First among equals: Navy made public housing land into private plots

CDA gave Pakistan Navy land to build flats for serving staff; military planners turned it into residential plots


Danish Hussain October 30, 2014

ISLAMABAD:


The Capital Development Authority (CDA) has sustained revenue losses running into millions of rupees due to the illegal establishment of the Naval Housing Society in Islamabad. The housing society has been set up in violation of mutual agreements between the navy and CDA, and against land use laws.


Due to the violations committed by naval authorities, the CDA has refused to transfer ownership of the land to the Military Lands and Cantonment department, arguing that the society has been established in violation of the terms and conditions of the agreement the authority had signed with Pakistan Navy, according to an audit observation available with The Express Tribune.

Details mentioned in the audit para say that on August 15, 1995, CDA handed over possession of 10.06 acres in Sector F-11/1 to Pakistan Navy. An agreement to this effect was also signed at Naval Headquarters, Islamabad.

See no evil

The land was sold at a nominal price as it was meant for the construction of official residences for senior staff of a government department. This is not uncommon --- the CDA has given away large swathes of land at throwaway prices to government departments for the establishment of housing for government employees.

The layout plan of the project later submitted by the naval authorities with the CDA mentioned that the plot would be used to erect a five-storey building with numerous flats for naval staff. The layout plan was approved and the land was formally handed over to the department.
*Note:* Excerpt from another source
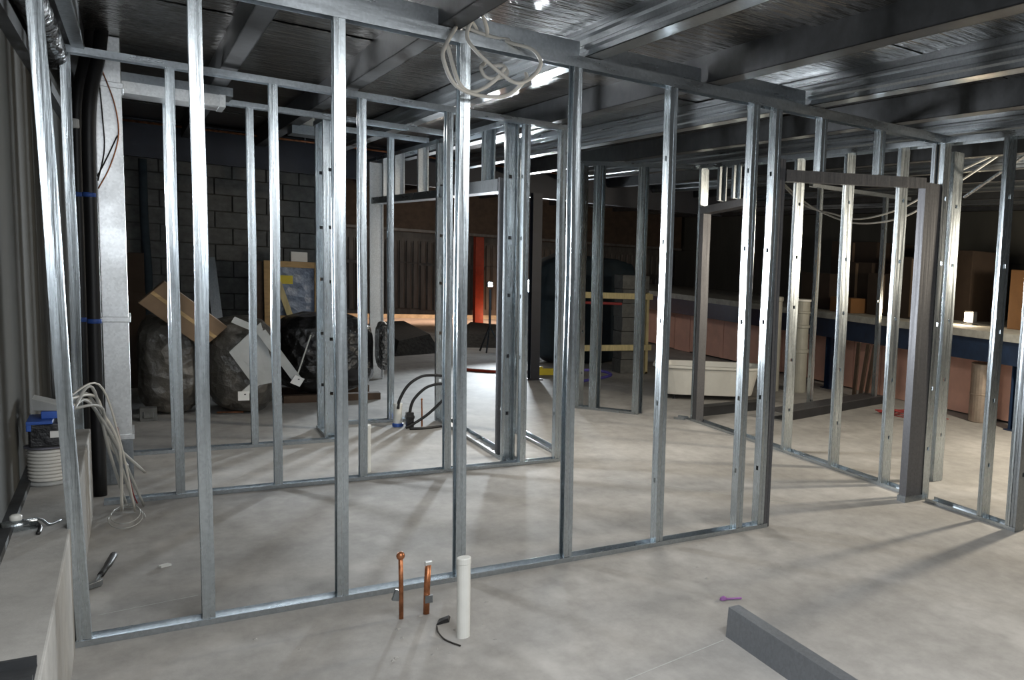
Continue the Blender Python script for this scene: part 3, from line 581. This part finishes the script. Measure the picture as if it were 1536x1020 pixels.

Later, the CDA did not bother to monitor development on the land, and naval officials converted the land use plan without the civic agency’s approval. Under the new plan, equal-sized residential plots were carved out under the name of a ‘Naval Housing Society’.

Tip of the iceberg

The plots were allotted to naval officers on ownership basis in sheer violation of the terms and conditions of the lease agreement the CDA had signed at Naval Headquarters. In addition, the plots were carved out in violation of CDA regulations but in line with cantonment regulations. The land, however, is not in a cantonment area.

Whose land is it anyway?

In 2009, naval authorities approached the CDA to request that land ownership be transferred to the Military Lands and Cantonment director general. This was unfeasible for the CDA.

“There are two major violations. First, the change in land use plans, and second, deviation of bylaws applicable in CDA-administered areas,” said a senior official of CDA’s Planning Wing.

Based on these two issues, the CDA refused to transfer the land.

The official said that soon after, naval authorities asked the CDA to regularise changes to the land use plan by announcing a one-time waiver of rules and regulations they had violated. The CDA official added that a similar one-time waiver was requested so that cantonment bylaws would override CDA regulations in the area.

The official added that the land was allotted to the navy at cut rates for the specific purpose of establishing a five-storey apartment building and it could not be transferred to individuals on ownership basis.

Tortoise or hare?

Audit authorities first pointed out the unauthorised use of land in July 2013. The CDA was asked to clarify the situation, but did not respond in a timely fashion.

Auditors observed that the planning wing was responsible for a loss of Rs 108.04 million --- the rate at which land was given in 1995. Now, the CDA has been directed to take action and recover the current market value of the land from the Pakistan Navy, along with the relevant penalty fees for the illegal ‘redesign’.

When approached on Wednesday, Pakistan Navy Public Relations Director General Commodore Ahmed Nadeem Bukhari told The Express Tribune he could not comment on the issue at the time, saying it would take him at least a day to reply after he had consulted the relevant departments.


Published in The Express Tribune, October 30th, 2014.